Kavanaugh’s two daughters attend a Roman Catholic K-8 school in Washington.
Feinstein asked Kavanaugh how he could reconcile recent school shootings using assault weapons with a dissent he wrote on his current court that would have struck down a local law prohibiting semi-automatic rifles. Kavanaugh said his view was based on his reading of the Supreme Court’s landmark 2008 decision in District of Columbia v. Heller, which upheld handgun possession in part because they are in common use by law-abiding citizens.
“Semi-automatic rifles are widely possessed in the United States,” Kavanaugh said. “I understand the issue. But as a judge, my job as I saw it, was to follow the Second Amendment opinion of the Supreme Court, whether I agreed with it or disagreed with it.”
‘A Place in the Public Square’
On another topic, Kavanaugh was asked several times about friend-of-the-court briefs he had co-written while a private lawyer in two religious speech cases, each of which argued for a lower wall of separation between church and state.
In Santa Fe Independent School District v. Doe, Kavanaugh co-wrote a brief in support of a Texas school district’s practice of allowing student-initiated, student-led prayers at football games.

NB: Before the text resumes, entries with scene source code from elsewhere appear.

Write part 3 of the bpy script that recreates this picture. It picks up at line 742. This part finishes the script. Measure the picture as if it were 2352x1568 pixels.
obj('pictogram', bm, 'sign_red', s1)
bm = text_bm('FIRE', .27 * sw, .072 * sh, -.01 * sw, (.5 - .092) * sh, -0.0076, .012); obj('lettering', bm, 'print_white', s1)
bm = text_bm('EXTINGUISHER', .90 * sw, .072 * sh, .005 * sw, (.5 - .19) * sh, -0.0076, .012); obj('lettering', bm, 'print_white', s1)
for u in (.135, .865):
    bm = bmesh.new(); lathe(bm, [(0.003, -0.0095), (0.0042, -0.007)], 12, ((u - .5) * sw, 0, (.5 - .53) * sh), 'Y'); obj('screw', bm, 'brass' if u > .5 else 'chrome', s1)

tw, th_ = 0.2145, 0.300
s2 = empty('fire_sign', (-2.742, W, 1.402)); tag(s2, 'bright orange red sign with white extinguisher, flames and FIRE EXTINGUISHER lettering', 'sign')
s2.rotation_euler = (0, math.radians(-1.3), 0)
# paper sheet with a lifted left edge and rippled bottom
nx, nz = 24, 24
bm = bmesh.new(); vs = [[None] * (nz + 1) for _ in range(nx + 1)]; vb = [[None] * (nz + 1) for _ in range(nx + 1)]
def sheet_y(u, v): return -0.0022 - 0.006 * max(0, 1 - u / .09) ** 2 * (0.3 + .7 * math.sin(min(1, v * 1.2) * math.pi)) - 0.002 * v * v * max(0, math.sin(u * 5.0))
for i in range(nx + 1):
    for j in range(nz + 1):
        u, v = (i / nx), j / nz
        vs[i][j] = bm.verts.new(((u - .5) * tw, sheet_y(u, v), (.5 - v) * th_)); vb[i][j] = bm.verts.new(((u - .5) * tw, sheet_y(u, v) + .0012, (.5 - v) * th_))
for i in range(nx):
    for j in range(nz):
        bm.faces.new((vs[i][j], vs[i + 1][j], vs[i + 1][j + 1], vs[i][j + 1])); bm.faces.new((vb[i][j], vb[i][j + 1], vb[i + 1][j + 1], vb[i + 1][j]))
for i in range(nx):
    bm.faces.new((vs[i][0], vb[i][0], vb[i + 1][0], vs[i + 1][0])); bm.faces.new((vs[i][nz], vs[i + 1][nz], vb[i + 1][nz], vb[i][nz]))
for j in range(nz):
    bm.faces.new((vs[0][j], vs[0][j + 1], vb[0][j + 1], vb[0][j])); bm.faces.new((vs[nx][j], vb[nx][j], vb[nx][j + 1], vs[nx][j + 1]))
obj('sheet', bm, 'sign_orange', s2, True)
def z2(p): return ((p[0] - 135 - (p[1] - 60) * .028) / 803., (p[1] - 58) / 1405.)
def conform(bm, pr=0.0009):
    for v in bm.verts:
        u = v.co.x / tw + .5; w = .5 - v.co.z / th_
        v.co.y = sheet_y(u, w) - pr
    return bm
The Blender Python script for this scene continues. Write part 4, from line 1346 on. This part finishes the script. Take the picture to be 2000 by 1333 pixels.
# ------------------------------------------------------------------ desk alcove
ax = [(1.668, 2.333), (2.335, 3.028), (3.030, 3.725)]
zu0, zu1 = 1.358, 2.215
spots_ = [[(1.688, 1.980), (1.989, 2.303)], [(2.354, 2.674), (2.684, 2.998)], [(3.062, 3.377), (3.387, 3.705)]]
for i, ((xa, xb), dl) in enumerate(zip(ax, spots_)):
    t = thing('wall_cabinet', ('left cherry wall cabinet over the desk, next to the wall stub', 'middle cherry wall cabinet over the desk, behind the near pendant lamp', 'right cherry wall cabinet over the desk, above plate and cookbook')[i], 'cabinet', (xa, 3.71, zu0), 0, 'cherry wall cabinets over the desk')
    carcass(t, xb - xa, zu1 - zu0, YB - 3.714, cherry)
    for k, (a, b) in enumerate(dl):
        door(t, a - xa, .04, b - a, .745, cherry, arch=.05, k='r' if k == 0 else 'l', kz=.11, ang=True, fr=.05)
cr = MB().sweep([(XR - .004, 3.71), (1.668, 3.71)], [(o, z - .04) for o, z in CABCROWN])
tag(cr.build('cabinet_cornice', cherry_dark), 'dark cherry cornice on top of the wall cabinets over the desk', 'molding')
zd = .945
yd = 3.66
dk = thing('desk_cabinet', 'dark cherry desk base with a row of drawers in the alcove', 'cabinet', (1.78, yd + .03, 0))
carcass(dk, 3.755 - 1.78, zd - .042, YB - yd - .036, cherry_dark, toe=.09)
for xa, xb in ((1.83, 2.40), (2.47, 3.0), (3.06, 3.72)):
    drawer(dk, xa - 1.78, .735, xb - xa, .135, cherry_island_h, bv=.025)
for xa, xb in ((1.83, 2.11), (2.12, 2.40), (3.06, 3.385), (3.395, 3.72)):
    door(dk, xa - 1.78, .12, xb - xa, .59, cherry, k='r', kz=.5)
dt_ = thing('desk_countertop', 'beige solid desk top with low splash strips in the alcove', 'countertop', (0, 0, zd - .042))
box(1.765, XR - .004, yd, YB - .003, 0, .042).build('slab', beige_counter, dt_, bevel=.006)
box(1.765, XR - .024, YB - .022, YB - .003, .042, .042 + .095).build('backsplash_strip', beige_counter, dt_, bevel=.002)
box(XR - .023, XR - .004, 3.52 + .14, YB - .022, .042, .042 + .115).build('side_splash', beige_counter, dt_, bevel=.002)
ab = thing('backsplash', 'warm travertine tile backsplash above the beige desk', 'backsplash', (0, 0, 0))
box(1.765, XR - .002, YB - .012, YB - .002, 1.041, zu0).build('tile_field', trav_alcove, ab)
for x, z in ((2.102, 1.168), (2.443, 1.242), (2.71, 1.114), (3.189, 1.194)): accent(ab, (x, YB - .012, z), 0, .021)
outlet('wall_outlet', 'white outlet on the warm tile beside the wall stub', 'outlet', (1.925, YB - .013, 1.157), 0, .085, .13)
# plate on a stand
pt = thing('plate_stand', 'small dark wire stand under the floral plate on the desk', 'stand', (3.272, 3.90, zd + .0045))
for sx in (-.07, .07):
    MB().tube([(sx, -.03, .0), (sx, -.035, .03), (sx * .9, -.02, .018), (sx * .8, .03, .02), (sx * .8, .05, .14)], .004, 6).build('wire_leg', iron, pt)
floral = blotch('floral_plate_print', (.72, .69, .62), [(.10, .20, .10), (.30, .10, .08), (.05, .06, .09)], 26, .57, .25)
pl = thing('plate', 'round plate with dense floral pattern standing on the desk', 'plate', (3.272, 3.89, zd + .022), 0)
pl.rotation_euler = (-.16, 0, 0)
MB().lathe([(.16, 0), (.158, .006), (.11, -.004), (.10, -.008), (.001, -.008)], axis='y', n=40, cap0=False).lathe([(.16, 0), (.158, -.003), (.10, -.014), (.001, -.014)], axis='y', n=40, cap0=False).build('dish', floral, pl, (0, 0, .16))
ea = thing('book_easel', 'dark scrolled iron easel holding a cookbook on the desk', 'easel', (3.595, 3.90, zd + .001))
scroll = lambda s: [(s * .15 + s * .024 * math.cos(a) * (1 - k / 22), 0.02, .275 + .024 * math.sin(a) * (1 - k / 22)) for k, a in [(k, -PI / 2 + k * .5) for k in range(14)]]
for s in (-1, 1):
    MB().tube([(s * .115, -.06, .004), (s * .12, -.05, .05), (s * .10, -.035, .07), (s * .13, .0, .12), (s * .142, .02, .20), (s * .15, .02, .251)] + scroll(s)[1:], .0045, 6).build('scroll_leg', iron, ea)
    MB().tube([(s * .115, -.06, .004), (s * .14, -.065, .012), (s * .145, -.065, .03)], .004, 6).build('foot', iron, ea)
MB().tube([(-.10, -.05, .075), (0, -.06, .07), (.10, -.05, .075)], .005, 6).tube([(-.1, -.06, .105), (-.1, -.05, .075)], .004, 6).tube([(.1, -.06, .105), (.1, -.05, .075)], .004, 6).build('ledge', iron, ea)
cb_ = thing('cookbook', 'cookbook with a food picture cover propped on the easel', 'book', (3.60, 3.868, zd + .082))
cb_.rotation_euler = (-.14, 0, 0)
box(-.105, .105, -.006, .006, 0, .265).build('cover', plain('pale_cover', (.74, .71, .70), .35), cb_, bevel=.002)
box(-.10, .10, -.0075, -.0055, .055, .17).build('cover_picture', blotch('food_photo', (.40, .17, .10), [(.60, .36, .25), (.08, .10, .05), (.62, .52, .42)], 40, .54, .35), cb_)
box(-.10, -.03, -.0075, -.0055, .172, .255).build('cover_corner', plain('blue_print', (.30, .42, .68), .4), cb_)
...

The Supreme Court ruled in 2000 that the district’s practice had a coercive effect on religious minorities and violated the First Amendment prohibition on government establishment of religion.
Kavanaugh said there had been high court decisions since Santa Fe “where I think the Supreme Court has recognized the importance of religious liberty in the United States.”
He cited Good News Club v. Milford Central School, a 2001 decision in which the court held that a school district violated the free speech rights of a student religious club when the club was excluded from using school facilities for its after-school meetings. Kavanaugh had co-written a brief in that case in support of the religious club.
He also cited Town of Greece v. Galloway, a 2014 ruling that allowed clergy-led prayers before municipal council meetings; and Trinity Lutheran Church of Columbia v. Comer, a 2017 decision that a state could not bar a church from a state grant program to improve children’s playgrounds. The latter case is also seen as one that might help those arguing that states may not bar religious schools from voucher and education aid programs.
“Religious speech is entitled to a place in the public square and not to be discriminated against,” Kavanaugh said. “So I think there have been some developments since [Santa Fe] on religious equality and religious liberty that are important.”
Senate Republicans are pushing hard for a confirmation of Kavanaugh before the Supreme Court’s 2018-19 term gets underway Oct. 1.